# Exercise
Quote the lines that run from the line containing "Write part 3" down to the line containing "-.0066).build('badge', 'darksteel', door)". Include both of those lines, reproduce each exactly, and omit everything else.

# Record list
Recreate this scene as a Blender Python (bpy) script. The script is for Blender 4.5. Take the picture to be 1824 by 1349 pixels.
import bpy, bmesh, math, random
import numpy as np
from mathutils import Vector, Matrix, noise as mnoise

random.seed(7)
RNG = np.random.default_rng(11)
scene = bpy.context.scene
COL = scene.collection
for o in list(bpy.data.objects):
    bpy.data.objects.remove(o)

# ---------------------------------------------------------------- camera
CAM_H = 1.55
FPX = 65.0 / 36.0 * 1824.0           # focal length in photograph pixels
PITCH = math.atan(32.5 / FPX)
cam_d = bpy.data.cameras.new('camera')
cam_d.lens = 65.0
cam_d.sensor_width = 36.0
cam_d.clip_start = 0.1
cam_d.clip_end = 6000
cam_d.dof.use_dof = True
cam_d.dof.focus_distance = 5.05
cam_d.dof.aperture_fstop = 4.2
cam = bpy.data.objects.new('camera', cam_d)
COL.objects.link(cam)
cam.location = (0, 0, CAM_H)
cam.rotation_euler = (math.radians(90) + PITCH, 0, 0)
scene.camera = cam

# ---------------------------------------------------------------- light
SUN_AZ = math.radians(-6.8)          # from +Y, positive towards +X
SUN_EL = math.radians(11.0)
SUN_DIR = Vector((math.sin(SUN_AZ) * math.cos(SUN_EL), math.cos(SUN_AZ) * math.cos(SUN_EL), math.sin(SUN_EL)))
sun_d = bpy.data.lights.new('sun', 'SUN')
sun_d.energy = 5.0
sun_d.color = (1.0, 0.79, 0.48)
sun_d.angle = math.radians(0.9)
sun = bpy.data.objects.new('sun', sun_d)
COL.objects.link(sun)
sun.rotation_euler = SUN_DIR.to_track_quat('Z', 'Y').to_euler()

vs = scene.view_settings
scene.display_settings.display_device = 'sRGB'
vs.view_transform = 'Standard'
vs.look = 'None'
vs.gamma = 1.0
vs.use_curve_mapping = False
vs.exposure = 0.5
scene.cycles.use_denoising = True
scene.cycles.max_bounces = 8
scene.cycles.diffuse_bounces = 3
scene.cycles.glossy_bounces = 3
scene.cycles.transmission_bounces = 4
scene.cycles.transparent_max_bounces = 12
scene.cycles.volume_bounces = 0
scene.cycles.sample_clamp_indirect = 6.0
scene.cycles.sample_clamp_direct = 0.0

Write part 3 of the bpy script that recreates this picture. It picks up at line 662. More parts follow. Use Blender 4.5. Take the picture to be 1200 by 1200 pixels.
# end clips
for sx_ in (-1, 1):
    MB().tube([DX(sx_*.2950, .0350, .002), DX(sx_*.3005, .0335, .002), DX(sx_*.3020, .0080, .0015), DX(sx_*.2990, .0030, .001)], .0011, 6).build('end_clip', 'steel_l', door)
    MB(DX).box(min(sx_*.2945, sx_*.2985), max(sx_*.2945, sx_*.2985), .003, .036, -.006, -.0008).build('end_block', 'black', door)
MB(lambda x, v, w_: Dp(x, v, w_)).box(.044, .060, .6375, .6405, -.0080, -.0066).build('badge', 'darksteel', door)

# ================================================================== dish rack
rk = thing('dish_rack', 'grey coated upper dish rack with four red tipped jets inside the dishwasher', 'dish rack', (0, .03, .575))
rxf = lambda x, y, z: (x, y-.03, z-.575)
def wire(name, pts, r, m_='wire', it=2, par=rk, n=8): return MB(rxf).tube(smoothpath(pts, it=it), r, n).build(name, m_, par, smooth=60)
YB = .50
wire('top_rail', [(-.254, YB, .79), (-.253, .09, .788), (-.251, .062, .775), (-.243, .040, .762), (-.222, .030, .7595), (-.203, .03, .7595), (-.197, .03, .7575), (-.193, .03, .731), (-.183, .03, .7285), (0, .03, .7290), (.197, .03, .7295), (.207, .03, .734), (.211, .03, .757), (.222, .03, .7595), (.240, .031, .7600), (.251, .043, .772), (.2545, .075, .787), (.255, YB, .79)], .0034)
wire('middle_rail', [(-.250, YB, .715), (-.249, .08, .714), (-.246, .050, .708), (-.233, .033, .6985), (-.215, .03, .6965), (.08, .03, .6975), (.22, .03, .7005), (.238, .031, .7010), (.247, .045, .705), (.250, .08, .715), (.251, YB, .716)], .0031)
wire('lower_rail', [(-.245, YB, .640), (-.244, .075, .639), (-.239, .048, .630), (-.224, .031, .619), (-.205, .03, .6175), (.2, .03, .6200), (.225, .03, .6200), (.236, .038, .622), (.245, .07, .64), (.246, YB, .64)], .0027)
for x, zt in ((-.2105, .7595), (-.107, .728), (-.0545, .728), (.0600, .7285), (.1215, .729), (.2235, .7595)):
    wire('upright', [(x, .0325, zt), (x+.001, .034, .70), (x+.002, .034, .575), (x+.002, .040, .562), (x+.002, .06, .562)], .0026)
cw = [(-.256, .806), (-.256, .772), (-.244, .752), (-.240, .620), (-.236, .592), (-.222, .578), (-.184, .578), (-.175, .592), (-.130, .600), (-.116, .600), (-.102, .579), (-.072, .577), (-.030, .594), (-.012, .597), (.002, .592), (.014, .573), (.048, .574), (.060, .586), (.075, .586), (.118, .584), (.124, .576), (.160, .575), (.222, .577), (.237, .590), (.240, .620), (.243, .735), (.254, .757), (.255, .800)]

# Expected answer
Write part 3 of the bpy script that recreates this picture. It picks up at line 662. More parts follow. Use Blender 4.5. Take the picture to be 1200 by 1200 pixels.
# end clips
for sx_ in (-1, 1):
    MB().tube([DX(sx_*.2950, .0350, .002), DX(sx_*.3005, .0335, .002), DX(sx_*.3020, .0080, .0015), DX(sx_*.2990, .0030, .001)], .0011, 6).build('end_clip', 'steel_l', door)
    MB(DX).box(min(sx_*.2945, sx_*.2985), max(sx_*.2945, sx_*.2985), .003, .036, -.006, -.0008).build('end_block', 'black', door)
MB(lambda x, v, w_: Dp(x, v, w_)).box(.044, .060, .6375, .6405, -.0080, -.0066).build('badge', 'darksteel', door)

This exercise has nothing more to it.